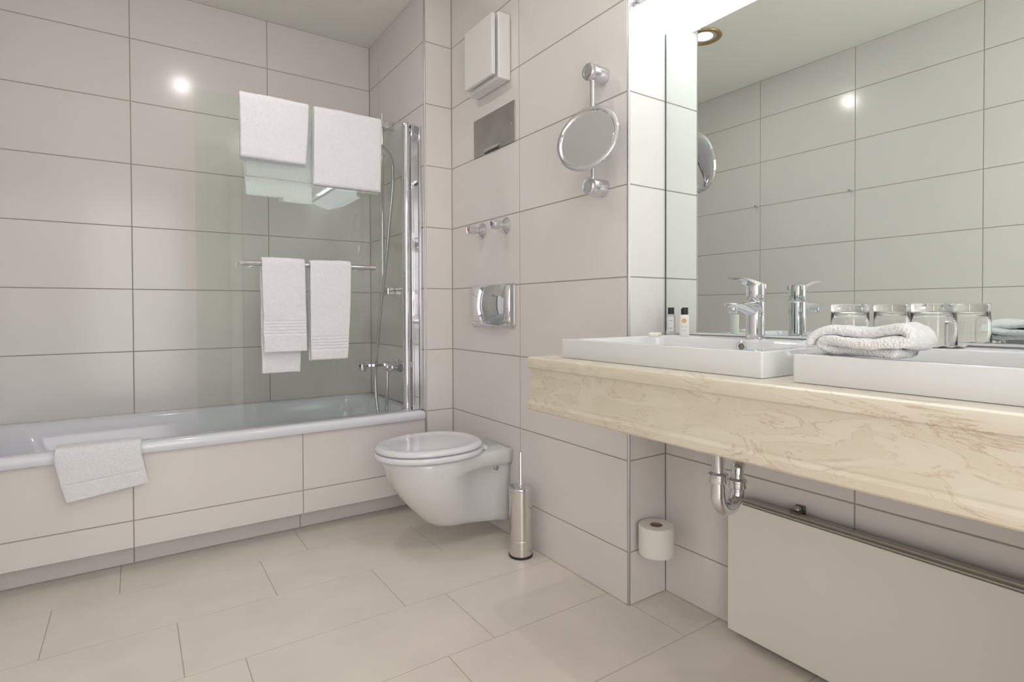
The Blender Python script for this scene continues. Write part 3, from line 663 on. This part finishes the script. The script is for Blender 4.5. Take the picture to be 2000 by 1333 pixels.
def bottle(x, y, rx, ry, h, hc, label, body, clear):
    b = thing('toiletry_bottle', label, 'bottle', (x, y, ZD), 'small black-capped toiletry bottles on the left washbasin')
    a = math.atan2(-y, -x)                           # flat face turned towards the room
    def tf(u, v): return (x+u*math.cos(a+PI/2)+v*math.cos(a), y+u*math.sin(a+PI/2)+v*math.sin(a))
    rr = lambda s, z: [(*tf(p, q), ZD+z) for p, q in rrect(0, 0, rx*s, ry*s, min(rx, ry)*s*.75, 5)]
    hb = h-hc; bm = bmesh.new()
    loft(bm, [rr(.90, 0), rr(1, .0015), rr(1, hb-.002), rr(.97, hb-.0006), rr(.80, hb)]); link('body', bm, body, b, smooth=True)
    bm = bmesh.new(); lathe(bm, [(rx*.70, hb), (rx*.73, hb+.001), (rx*.73, h-.001), (rx*.70, h), (.001, h)], (x, y, ZD), n=28); link('cap', bm, BLACK, b, smooth=True)
    def patch(nm, u0, u1, z0, z1, m, d=.0004, par=b):
        bm = bmesh.new(); v0 = ry+.00005
        ring = [(*tf(u0, v0), ZD+z0), (*tf(u1, v0), ZD+z0), (*tf(u1, v0), ZD+z1), (*tf(u0, v0), ZD+z1)]
        r2 = [(*tf(u0, v0+d), ZD+z0), (*tf(u1, v0+d), ZD+z0), (*tf(u1, v0+d), ZD+z1), (*tf(u0, v0+d), ZD+z1)]
        loft(bm, [ring, r2]); return link(nm, bm, m, par)
    if clear:
        lb = patch('label', -rx*.72, rx*.55, hb*.14, hb*.86, LABEL)
        patch('printed_line', -rx*.5, rx*.35, hb*.66, hb*.69, INK, .0006, lb); patch('printed_line', -rx*.5, rx*.35, hb*.28, hb*.31, INK, .0006, lb)
    else:
        cxu, czu = -rx*.05, hb*.72; bm = bmesh.new(); m_ = 28; k0 = [(cxu+rx*.52*math.cos(2*PI*k/m_), czu+rx*.52*math.sin(2*PI*k/m_)) for k in range(m_)]
        loft(bm, [[(*tf(u, ry+.00005), ZD+z) for u, z in k0], [(*tf(u, ry+.0005), ZD+z) for u, z in k0]]); link('round_emblem', bm, ORANGE, b)
        for zz, w in ((.44, .7), (.26, .62)):
            for k in range(7):
                u0 = -rx*w+2*rx*w*k/7; patch('printed_line', u0, u0+rx*w*.2, hb*zz, hb*zz+.0011, INK, .0005)
bottle(1.462, 1.2328, .0140, .0105, .087, .0215, 'clear toiletry bottle with black cap beside the mirror edge', CLEARB, True)
bottle(1.372, 1.106, .0138, .0115, .083, .0180, 'white toiletry bottle with black cap and round orange emblem', BOTW, False)

# wrapped soap on the left rim
bm = bmesh.new(); a = .5
rings = []
for z, s in ((0, .8), (.001, .95), (.004, 1.03), (.009, 1.02), (.0115, .94), (.0125, .75)):
    rr = []
    for k, (u, v) in enumerate(rrect(0, 0, .021*s, .015*s, .007, 6)):
        w = 1+.05*math.sin(k*2.3)
        rr.append((1.270+(u*math.cos(a)-v*math.sin(a))*w, 1.130+(u*math.sin(a)+v*math.cos(a))*w, ZD+z+.0008*math.sin(k*1.7)*(z > .001)))
    rings.append(rr)
loft(bm, rings)
tag(link('wrapped_soap', bm, SOAP, smooth=True), 'small cream soap in pleated wrapping on the left washbasin rim', 'soap')

# crumpled cloth on the right washbasin
bm = bmesh.new()
Zt = ZD+.0085
pf = [(.402, Zt), (.44, Zt), (.49, Zt+.0005), (.520, Zt+.003), (.530, Zt+.0105), (.520, Zt+.0175), (.49, Zt+.0185), (.45, Zt+.0155), (.41, Zt+.014), (.388, Zt+.0155), (.380, Zt+.023), (.388, Zt+.031), (.41, Zt+.033), (.45, Zt+.0305), (.49, Zt+.033), (.525, Zt+.031), (.546, Zt+.022), (.553, Zt+.008)]
pf = [(p.x, p.y) for p in spline([(a, b, 0) for a, b in pf], 5)]
cloth(bm, pf, lambda s: (.990+.015*math.sin(s*9)+.010*s, 1.185-.02*math.cos(s*7)), .0165, axis=0, amp=.0050, freq=15, seed=41, step=.004, n=40)
for v in bm.verts:
    t_ = (v.co.x-1.09)/.1; v.co.y += -.015+.032*max(0, t_+.3)*(.555-v.co.y)/.15+.008*nz((v.co.x, v.co.y, 0), 11, 8)
    if v.co.z > ZD+.004:
        f = (v.co.z-ZD)/.05; v.co.z = ZD+.004+(v.co.z-ZD-.004)*(1-.28*max(0, t_)**2)
        v.co.z += f*.010*nz((v.co.x, v.co.y, .5), 16, 5)
    if v.co.z < ZD+.0009: v.co.z = ZD+.0009
tag(link('washcloth', bm, TERRYB, smooth='all'), 'crumpled white cloth folded on the corner of the right washbasin', 'cloth')

# little towel hooks on the opposite wall (seen in the mirror)
for y in (2.252, 1.640):
    hk = tag(link('wall_hook', lathed([(.001, 0), (.007, 0), (.007, .003), (.0045, .005), (.0045, .022), (.008, .024), (.008, .030), (.001, .031)], (XL, y, 1.674), (1, 0, 0), n=20), CHROME, smooth=True),
             'small chrome hook knob on the opposite wall, %s in the mirror' % ('left one' if y > 2 else 'right one'), 'hook', 'small chrome hooks on the opposite wall')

* **WORK REQUIRED**:
Without the pictures, retype the whole of the material above exactly.

* **TASK OUTPUT**:
The Blender Python script for this scene continues. Write part 3, from line 663 on. This part finishes the script. The script is for Blender 4.5. Take the picture to be 2000 by 1333 pixels.
def bottle(x, y, rx, ry, h, hc, label, body, clear):
    b = thing('toiletry_bottle', label, 'bottle', (x, y, ZD), 'small black-capped toiletry bottles on the left washbasin')
    a = math.atan2(-y, -x)                           # flat face turned towards the room
    def tf(u, v): return (x+u*math.cos(a+PI/2)+v*math.cos(a), y+u*math.sin(a+PI/2)+v*math.sin(a))
    rr = lambda s, z: [(*tf(p, q), ZD+z) for p, q in rrect(0, 0, rx*s, ry*s, min(rx, ry)*s*.75, 5)]
    hb = h-hc; bm = bmesh.new()
    loft(bm, [rr(.90, 0), rr(1, .0015), rr(1, hb-.002), rr(.97, hb-.0006), rr(.80, hb)]); link('body', bm, body, b, smooth=True)
    bm = bmesh.new(); lathe(bm, [(rx*.70, hb), (rx*.73, hb+.001), (rx*.73, h-.001), (rx*.70, h), (.001, h)], (x, y, ZD), n=28); link('cap', bm, BLACK, b, smooth=True)
    def patch(nm, u0, u1, z0, z1, m, d=.0004, par=b):
        bm = bmesh.new(); v0 = ry+.00005
        ring = [(*tf(u0, v0), ZD+z0), (*tf(u1, v0), ZD+z0), (*tf(u1, v0), ZD+z1), (*tf(u0, v0), ZD+z1)]
        r2 = [(*tf(u0, v0+d), ZD+z0), (*tf(u1, v0+d), ZD+z0), (*tf(u1, v0+d), ZD+z1), (*tf(u0, v0+d), ZD+z1)]
        loft(bm, [ring, r2]); return link(nm, bm, m, par)
    if clear:
        lb = patch('label', -rx*.72, rx*.55, hb*.14, hb*.86, LABEL)
        patch('printed_line', -rx*.5, rx*.35, hb*.66, hb*.69, INK, .0006, lb); patch('printed_line', -rx*.5, rx*.35, hb*.28, hb*.31, INK, .0006, lb)
    else:
        cxu, czu = -rx*.05, hb*.72; bm = bmesh.new(); m_ = 28; k0 = [(cxu+rx*.52*math.cos(2*PI*k/m_), czu+rx*.52*math.sin(2*PI*k/m_)) for k in range(m_)]
        loft(bm, [[(*tf(u, ry+.00005), ZD+z) for u, z in k0], [(*tf(u, ry+.0005), ZD+z) for u, z in k0]]); link('round_emblem', bm, ORANGE, b)
        for zz, w in ((.44, .7), (.26, .62)):
            for k in range(7):
                u0 = -rx*w+2*rx*w*k/7; patch('printed_line', u0, u0+rx*w*.2, hb*zz, hb*zz+.0011, INK, .0005)
bottle(1.462, 1.2328, .0140, .0105, .087, .0215, 'clear toiletry bottle with black cap beside the mirror edge', CLEARB, True)
bottle(1.372, 1.106, .0138, .0115, .083, .0180, 'white toiletry bottle with black cap and round orange emblem', BOTW, False)

# wrapped soap on the left rim
bm = bmesh.new(); a = .5
rings = []
for z, s in ((0, .8), (.001, .95), (.004, 1.03), (.009, 1.02), (.0115, .94), (.0125, .75)):
    rr = []
    for k, (u, v) in enumerate(rrect(0, 0, .021*s, .015*s, .007, 6)):
        w = 1+.05*math.sin(k*2.3)
        rr.append((1.270+(u*math.cos(a)-v*math.sin(a))*w, 1.130+(u*math.sin(a)+v*math.cos(a))*w, ZD+z+.0008*math.sin(k*1.7)*(z > .001)))
    rings.append(rr)
loft(bm, rings)
tag(link('wrapped_soap', bm, SOAP, smooth=True), 'small cream soap in pleated wrapping on the left washbasin rim', 'soap')

# crumpled cloth on the right washbasin
bm = bmesh.new()
Zt = ZD+.0085
pf = [(.402, Zt), (.44, Zt), (.49, Zt+.0005), (.520, Zt+.003), (.530, Zt+.0105), (.520, Zt+.0175), (.49, Zt+.0185), (.45, Zt+.0155), (.41, Zt+.014), (.388, Zt+.0155), (.380, Zt+.023), (.388, Zt+.031), (.41, Zt+.033), (.45, Zt+.0305), (.49, Zt+.033), (.525, Zt+.031), (.546, Zt+.022), (.553, Zt+.008)]
pf = [(p.x, p.y) for p in spline([(a, b, 0) for a, b in pf], 5)]
cloth(bm, pf, lambda s: (.990+.015*math.sin(s*9)+.010*s, 1.185-.02*math.cos(s*7)), .0165, axis=0, amp=.0050, freq=15, seed=41, step=.004, n=40)
for v in bm.verts:
    t_ = (v.co.x-1.09)/.1; v.co.y += -.015+.032*max(0, t_+.3)*(.555-v.co.y)/.15+.008*nz((v.co.x, v.co.y, 0), 11, 8)
    if v.co.z > ZD+.004:
        f = (v.co.z-ZD)/.05; v.co.z = ZD+.004+(v.co.z-ZD-.004)*(1-.28*max(0, t_)**2)
        v.co.z += f*.010*nz((v.co.x, v.co.y, .5), 16, 5)
    if v.co.z < ZD+.0009: v.co.z = ZD+.0009
tag(link('washcloth', bm, TERRYB, smooth='all'), 'crumpled white cloth folded on the corner of the right washbasin', 'cloth')

# little towel hooks on the opposite wall (seen in the mirror)
for y in (2.252, 1.640):
    hk = tag(link('wall_hook', lathed([(.001, 0), (.007, 0), (.007, .003), (.0045, .005), (.0045, .022), (.008, .024), (.008, .030), (.001, .031)], (XL, y, 1.674), (1, 0, 0), n=20), CHROME, smooth=True),
             'small chrome hook knob on the opposite wall, %s in the mirror' % ('left one' if y > 2 else 'right one'), 'hook', 'small chrome hooks on the opposite wall')